Tag Archives: amor

Love’s dangerous power in Ovid’s Metamorphoses

apollo__daphne_september_2aThis morning I finished reading A.D. Melville’s translation of Ovid’s Metamorphoses. The power and danger of love are a main theme running throughout this 15-book epic of transformations. That amore, love, should be a main feature of Ovid’s epic is no surprise — he is one of Latin poetry’s great love poets (arguably the greatest, although popular opinion would probably grant that to Catullus). Before turning to epic, after all, Ovid wrote elegiac verse. His first production was a series of love poems, the Amores. He also wrote the Ars Amatoria — the art of love (really, the art of seduction) and the Remedia amoris — the remedy of love. His first extended foray into mythological poetry was the Heroides, a series of letters written in elegiac couplets betwen famous heroines of myth.

So — no grand surprise that love is one of the most powerful driving factors when Ovid turns his mind to epic verse.

Part of the dangerous power of love in the Metamorphoses lies in the rejected lover. This struck me today particularly in Book 14, when Picus rejects the witch Circe’s advances, since he’s already in love with his wife, Canens. Circe responds:

‘non inpune feres, neque’ ait ‘reddere Canenti,
laesaque quid faciat, quid amans, quid femina, disces
rebus; at est et amans et laesa et femina Circe!’ (Met. 14.383-385)

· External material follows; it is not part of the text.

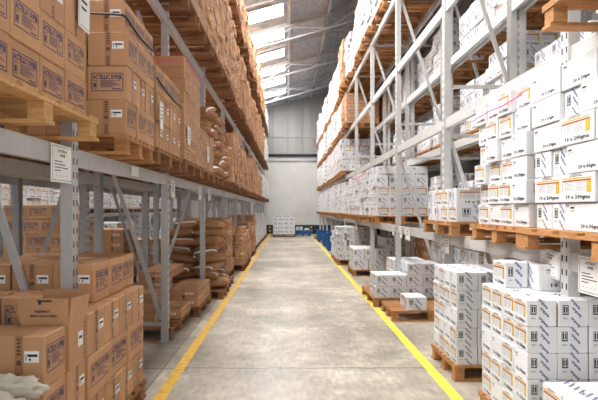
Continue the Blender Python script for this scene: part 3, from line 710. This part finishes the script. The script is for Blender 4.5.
def dr(m):
    F = Face(m, (x0-.02, y0-.012, zt), (1,0,0), (0,-.05,1), (0,-1,0), W_+.02, .15)
    F.text('T3523HP-LT', .36, .48, .3, 'black', ht=.09); F.text('BKAT:1213-6176KG', .28, .3, .5, 'black', ht=.09); F.rect(.42, .9, .7, .98, 'inkbrown'); F.rect(.44, .8, .49, .98, 'ink')
flap([(x0,y0,zt),(x1,y0,zt),(x1-.002,y0-.012,zt+.155),(x0-.02,y0-.012,zt+.155)], (0,t,0), dr)
flap([(x1,y0+.004,zt),(x1,y1,zt),(x1+.02,y1+.01,zt+.14),(x1+.012,y0+.004,zt+.155)], (-t,0,0))
flap([(x1,y1,zt),(x0,y1,zt),(x0+.0,y1+.03,zt+.165),(x1-.01,y1+.03,zt+.165)], (0,-t,0))
flap([(x0,y1,zt),(x0,y0,zt),(x0-.05,y0,zt+.12),(x0-.05,y1,zt+.12)], (t,0,0))
m = MB(); F = Face(m, (x1, y0, bz_), (0,1,0), (0,0,1), (1,0,0), D_, Hh); F.rect(.5, .4, .78, .72, 'white'); F.rect(.55, .56, .74, .62, 'black', .0018); m.build('shipping_label', ob)
m = MB(); F = Face(m, (x1, y0, bz_), (0,1,0), (0,0,1), (1,0,0), D_, Hh); F.rect(.84, 0, .95, 1, 'tape'); 
for j in range(9): F.rect(.865, .05+.1*j, .925, .11+.1*j, 'inkbrown', .0018)
m.build('packing_tape', ob)

# ------------------------------------------------------------ canvas cloth bundle on the corner box
def blob(name, cx, cy, cz, rx, ry, rz_, seed, amp, k, parent=None, ex=1.0, fold=6):
    bm = bmesh.new(); bmesh.ops.create_icosphere(bm, subdivisions=4, radius=1)
    for v in bm.verts:
        p = v.co.copy(); sg = lambda q: math.copysign(abs(q)**ex, q)
        n_ = noise.noise(Vector((p.x*2.2+seed, p.y*2.2, p.z*2.2)))+.5*noise.noise(Vector((p.x*fold, p.y*2+seed, p.z*fold)))
        f = 1+amp*n_*.8-.22*abs(noise.noise(Vector((p.x*4+seed, p.y*4, p.z*4+seed))))*2; v.co = Vector((sg(p.x)*rx*f, sg(p.y)*ry*f, sg(p.z)*rz_*f))
        if v.co.z < -rz_*.8: v.co.z = -rz_*.8
    me = bpy.data.meshes.new(name); bm.to_mesh(me); bm.free(); me.materials.append(M[k]); me.polygons.foreach_set('use_smooth', [True]*len(me.polygons))
    return inst(name, me, parent, (cx, cy, cz))
cz0 = PH+.57
cv = tag(empty('canvas_cloth', (-1.36, 2.42, cz0)), 'crumpled off-white canvas cloth lying on the corner box at bottom left', 'cloth')
blob('cloth_roll', -.06, .1, .062, .2, .09, .075, 3.1, .45, 'canvas', cv, 1, 5)
blob('cloth_roll', -.03, -.07, .045, .22, .1, .055, 8.7, .5, 'canvas', cv, 1, 5)
blob('cloth_fold', -.14, .03, .09, .1, .12, .05, 5.2, .6, 'canvas', cv, 1, 6)
m = MB(); m.box(-.03, .03, -.0015, .0015, 0, .045, 'white'); tag(m.build('paper_slip', None, (-1.735, 3.305, PH+.57)), 'small white paper slip on brown box left of the open carton', 'paper')

# ------------------------------------------------------------ kraft sacks
def sack_mesh(seed, lx, ly, h):
    bm = bmesh.new(); bmesh.ops.create_cube(bm, size=2); bmesh.ops.subdivide_edges(bm, edges=bm.edges[:], cuts=7, use_grid_fill=True)
    for v in bm.verts:
        x, y, z = v.co; e = max(abs(x), abs(y)); th = (1-.72*abs(x)**3.2)*(1-.6*abs(y)**4)
        n_ = noise.noise(Vector((x*1.6+seed, y*1.6, z)))*.24+noise.noise(Vector((x*4+seed, y*4, z*2)))*.1
        v.co = Vector((x*lx/2*(1-.07*abs(y)**2), y*ly/2*(1-.1*abs(x)**2), z*h/2*th*(1+n_)+.03*h*math.sin(3*x+seed)))
    me = bpy.data.meshes.new('sack'); bm.to_mesh(me); bm.free(); me.materials.append(M['sack']); me.polygons.foreach_set('use_smooth', [True]*len(me.polygons)); return me
def band_mesh(seed, lx, ly, h):
    # white stitched closing band wrapped round one end of the sack
    m = MB(); n = 14
    def ring(x):
        pts = []
        for j in range(n):
            a = 2*math.pi*j/n; y = math.copysign(abs(math.cos(a))**.5, math.cos(a)); z = math.copysign(abs(math.sin(a))**.7, math.sin(a)); th = (1-.72*abs(x)**3.2)*1.08
            pts.append((x*lx/2, y*ly/2*(1-.1*x*x)*1.02, z*h/2*th))
        return pts
    r0, r1 = ring(.84), ring(.95)
    for j in range(0, n//2): m.poly([r0[j], r0[(j+1) % n], r1[(j+1) % n], r1[j]], 'white')
    return m.mesh('closing_band')
SM = [(sack_mesh(q*3.7, .62, .46, .2), band_mesh(q*3.7, .62, .46, .2)) for q in range(4)]
def sack(x, y, z, rx, ry, rz, q, label, lab=True):
    o = inst('kraft_sack', SM[q % 4][0], None, (x, y, z)); o.rotation_euler = (rx, ry, rz)
    if lab: inst('closing_band', SM[q % 4][1], o)
    tag(o, label, 'sack', 'brown kraft sacks'); return o
pallet(-2.35, -1.22, 9.5, 10.5, 0, 'wooden pallet under nearer kraft sacks on left floor', 'wood_dark')
pallet(-2.35, -1.25, 10.6, 11.6, 0, 'wooden pallet under farther kraft sacks on left floor', 'wood_dark')
rnd = random.Random(5); q = 0
for k in range(8):
    for j, y in enumerate((9.85, 10.75)):
        for i, x in enumerate((-1.5, -2.08)):
            a = rnd.uniform(-.3, .3); tx = rnd.uniform(-.16, .16); xx = x+rnd.uniform(-.07, .07)-(.012*k if i == 0 else 0)
            sack(xx, y+rnd.uniform(-.06, .06), PH+.1+.163*k, tx, rnd.uniform(-.2, .2), a+(math.pi/2*(-1 if rnd.random() < .55 else 2)), q,
                 '%s kraft sack%s in %s pile on left floor, %s' % (ORD[k] if k else 'bottom', ' up' if k else '', ('nearer', 'farther')[j], ('aisle side', 'inner side')[i])); q += 1
for k in range(7):
    for j in range(6):
        if k == 6 and j > 3: continue
        x = -1.52+rnd.uniform(-.06, .06)-.01*k
        o = sack(x, 8.83+.38*j+rnd.uniform(-.04, .04), LZ[0]+PH+.1+.165*k, rnd.uniform(-.35, .35), rnd.uniform(-.2, .2), rnd.uniform(-.35, .35), q,
             '%s row%s kraft sack on left middle shelf, %s along' % (ORD[k] if k else 'bottom', ' up' if k else '', NTH[j]), q % 4 == 0); q += 1
        o.scale = (.9, .85, .95)

# ------------------------------------------------------------ papers and stickers on the racks
def paper(x, ya, yb, z0, z1, s, label, lines=True, name='paper_sign', tilt=0.0):
    """flat sheet facing the aisle; s=+1 faces +x (left rack), s=-1 faces -x (right rack)"""
    o = tag(empty(name, (x, (ya+yb)/2, z1)), label, 'sign'); W = yb-ya; H = z1-z0; o.rotation_euler = (tilt, 0, 0)
    m = MB(); m.box(-.0012, .0012, -W/2, W/2, -H, 0, 'white'); sh = m.build('sheet', o)
    if lines:
        m = MB(); F = Face(m, (s*.0012, -s*W/2, -H), (0, s, 0), (0, 0, 1), (s, 0, 0), W, H)
        F.frame(.05, .05, .95, .95, .003, 'black', .0008)
        if lines == 2:
            F.text('ACTELLIC', .3, .8, .4, 'black', 0, .001, .07); F.text('SUPER', .38, .68, .24, 'black', 0, .001, .07)
            for j, (a, b) in enumerate(((.14, .5), (.14, .62), (.14, .74), (.14, .42))): F.rect(a, .54-.08*j, b, .565-.08*j, 'black', .001)
            for j in range(4): F.rect(.2+.15*j, .17, .25+.15*j, .19, 'strap_p', .001)
        else:
            for j in range(4): F.rect(.25, .8-.14*j, .75-.06*(j % 2), .85-.14*j, 'black', .001)
        m.build('printing', sh)
    return o
paper(-1.545, 3.29, 3.63, 1.88, 2.135, 1, 'large printed paper notice on left beam by nearest post', 2)
paper(-1.545, 6.67, 6.9, 1.85, 2.085, 1, 'printed paper on left beam just past the second post')
paper(-1.545, 8.72, 9.0, 1.86, 2.09, 1, 'printed paper on left beam just before the third post')
paper(-1.545, 9.78, 10.1, 1.86, 2.09, 1, 'printed paper on left beam just past the third post')
paper(-1.545, 4.98, 5.22, 2.03, 2.125, 1, 'small white sticker on left beam', 0, 'sticker')
paper(-1.437, 3.46, 3.66, 2.96, 3.32, 1, 'white sheet hanging at end of nearest left shelf cartons')
paper(-1.235, 4.88, 5.0, 2.48, 2.74, 1, 'white sheet hanging on third left shelf stack')
paper(-1.232, 6.2, 6.38, 2.5, 2.72, 1, 'white sheet hanging on flat cartons of fourth left shelf pallet')
paper(-1.232, 7.7, 7.9, 2.42, 2.66, 1, 'white sheet hanging on fifth left shelf pallet')
paper(2.002, 3.71, 4.0, 1.18, 1.385, -1, 'tilted printed notice left of nearest right post', 2, tilt=.06)
paper(2.002, 3.2, 3.48, 1.13, 1.38, -1, 'printed notice right of nearest right post', 2)
paper(2.002, 6.28, 6.44, 1.14, 1.38, -1, 'narrow printed paper at second right post')
paper(2.002, 8.28, 8.62, 1.18, 1.385, -1, 'widest of three papers hanging by third right post')
paper(2.002, 8.86, 9.05, 1.18, 1.385, -1, 'middle of three papers hanging by third right post')
paper(2.002, 9.5, 9.7, 1.2, 1.385, -1, 'leftmost of three papers hanging by third right post')
paper(2.002, 14.6, 14.85, 1.1, 1.385, -1, 'distant white paper hanging from right first beam')
for y_, z_ in ((4.75, 2.78), (5.4, 2.79)): paper(2.008, y_, y_+.1, z_-.02, z_+.045, -1, 'grey printed sticker on right second beam, %s one' % ('nearer' if y_ < 5 else 'farther'), 1, 'sticker')

# ------------------------------------------------------------ straps
def strap(pts, k, label, r=.006):
    P = [Vector(p) for p in pts]; out = []
    for a, b in zip(P, P[1:]):
        for t in range(4): out.append(a.lerp(b, t/4))
    out.append(P[-1]); m = MB(); m.tube(out, r, k); tag(m.build('%s_strap' % ('black' if k == 'strap_k' else 'pink')), label, 'strap')
strap([(-2.0,4.085,3.3),(-1.5,4.085,3.28),(-1.34,4.085,3.27),(-1.318,4.11,3.262),(-1.316,4.5,3.22),(-1.31,4.98,3.24)], 'strap_k', 'black strap round top cartons of second left shelf stack', .009)
strap([(-1.27,4.9,2.97),(-1.265,5.2,2.93),(-1.265,5.6,2.9),(-1.265,6.0,2.9)], 'strap_k', 'black strap round third left shelf stack', .009)
strap([(-1.9,6.1,3.5),(-1.26,6.1,3.5),(-1.232,6.13,3.5),(-1.232,6.7,3.5),(-1.232,7.22,3.49)], 'strap_p', 'pink strap round top of flat cartons on left shelf')
strap([(1.872,4.04,2.62),(1.872,4.4,2.6),(1.872,4.7,2.61),(1.872,5.12,2.59)], 'strap_p', 'pink strap across top row of second right shelf pallet')
strap([(1.85,12.4,2.58),(1.85,13.4,2.5),(1.85,14.6,2.56)], 'strap_p', 'distant pink strap on right first shelf cartons', .01)

# ------------------------------------------------------------ far end: blue crates, bollards
def crate_parts(root, lx, ly, h):
    m = MB(); m.box(-lx/2, lx/2, -ly/2, ly/2, .1, .14, 'blue'); m.build('crate_floor', root)
    for sx in (-1, 1):
        m = MB(); 
        m.box(sx*lx/2-.02, sx*lx/2+.02, -ly/2, ly/2, .1, h, 'blue')
        for j in range(5): y = -ly/2+.08+j*(ly-.16)/4; m.box(sx*(lx/2+.02)-.015, sx*(lx/2+.02)+.015, y-.02, y+.02, .1, h, 'blue')
        m.build('side_wall', root)
    for sy in (-1, 1):
        m = MB(); m.box(-lx/2, lx/2, sy*ly/2-.02, sy*ly/2+.02, .1, h, 'blue')
        for j in range(5): x = -lx/2+.08+j*(lx-.16)/4; m.box(x-.02, x+.02, sy*(ly/2+.02)-.015, sy*(ly/2+.02)+.015, .1, h, 'blue')
        m.build('side_wall', root)
    for sx in (-1, 0, 1): m = MB(); m.box(sx*(lx/2-.06)-.06, sx*(lx/2-.06)+.06, -ly/2, ly/2, 0, .1, 'blue'); m.build('skid', root)
for (x, y, z, lx, ly, h, lb) in ((2.1, 21.0, 0, .95, 1.05, .72, 'tall blue plastic crate on right floor beyond white stacks, nearest of three'), (2.1, 23.4, 0, .95, 1.1, .5, 'blue plastic crate on right floor, second of three'), (2.05, 26.4, 0, 1.0, 1.2, .6, 'blue plastic crate on right floor nearest the far wall'), (.95, 32.3, 0, 1.0, .8, .36, 'low blue plastic crate by far wall holding white goods')):
    r = tag(empty('blue_crate', (x, y, z)), lb, 'crate'); crate_parts(r, lx, ly, h)
m = MB(); m.box(-.22, .22, -.17, .17, 0, .42, 'wcard'); m.box(-.03, .03, -.172, .172, .001, .421, 'grey'); tag(m.build('white_box', None, (.72, 32.3, .14)), 'white box standing in the low blue crate by far wall', 'box')
o = blob('white_bag', 1.2, 32.3, .30, .2, .2, .2, 2.2, .3, 'wcard'); tag(o, 'white bag in the low blue crate by far wall', 'bag')
pallet(1.5, 2.3, 28.2, 29.2, 0, 'empty wooden pallet on right floor near far wall')
for x in (-1.2, 1.52):
    m = MB(); n = 12
    for j in range(6):
        k = 'line_l' if j % 2 == 0 else 'slot'
        pts0 = [(.07*math.cos(2*math.pi*a/n), .07*math.sin(2*math.pi*a/n), .11*j) for a in range(n)]; pts1 = [(p[0], p[1], .11*(j+1)) for p in pts0]
        for a in range(n): m.poly([pts0[a], pts0[(a+1) % n], pts1[(a+1) % n], pts1[a]], k)
    m.poly(pts1, 'line_l'); tag(m.build('bollard', None, (x, 33.3, 0)), 'yellow and black bollard at far wall, %s of aisle' % ('left' if x < 0 else 'right'), 'bollard')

‘You shall not act without punishment, nor,’ she said, ‘return to Canens,
and what a wounded, what a loving, what a woman may do, you shall learn —
indeed both the one loving and the wounded and the woman is Circe!’ (my trans of the top of my head)

*spoiler*

Picus gets turned into a woodpecker.

For marital faithfulness.

Throughout the Metamorphoses, people are slain or transformed because they reject the love of some powerful being. Perhaps, as in Apollo and Daphne, the transformation is salvation. Perhaps, as in Picus and Circe, the transformation is punishment.

It’s been about nine years since I read Plato’s Symposium, a dialogue all about eros — love — but I do wonder what a good Platonist would make of Ovid’s amor. Elsewhere, Ovid refers to himself as tenerorum lusor amorum — the player of tender loves.

But the loves of the Metamorphoses are not tender. They can be violent. Rape is a disturbiningly common reality for the females of Graeco-Roman mythology. The raptus of Proserpina may, in context, refer to her being snatched away to the Underworld by Pluto — but its etymological descendant is uncomfortably near the surface of the whole tale. And even the willing suffer for their love in this poem — Semele, the human mother of Bacchus, is fried to a crisp by the lightning flash of Jupiter’s godhead, to give one example.

Love is a powerful force. Amor, eros, desire — driving people, pulling them in one direction or another. The poet knows it and exposes it here, often at its grimmest — murder, deception, incest, intrigue, suicide, starvation. I guess this is why Plato has Socrates discoursing about seeking the good and the beautiful, and that our powerful desires will ultimately only be satisfied by to kallisto, the most beautiful.

Otherwise, we risk being turned into trees, springs, rivers, rocks, and birds.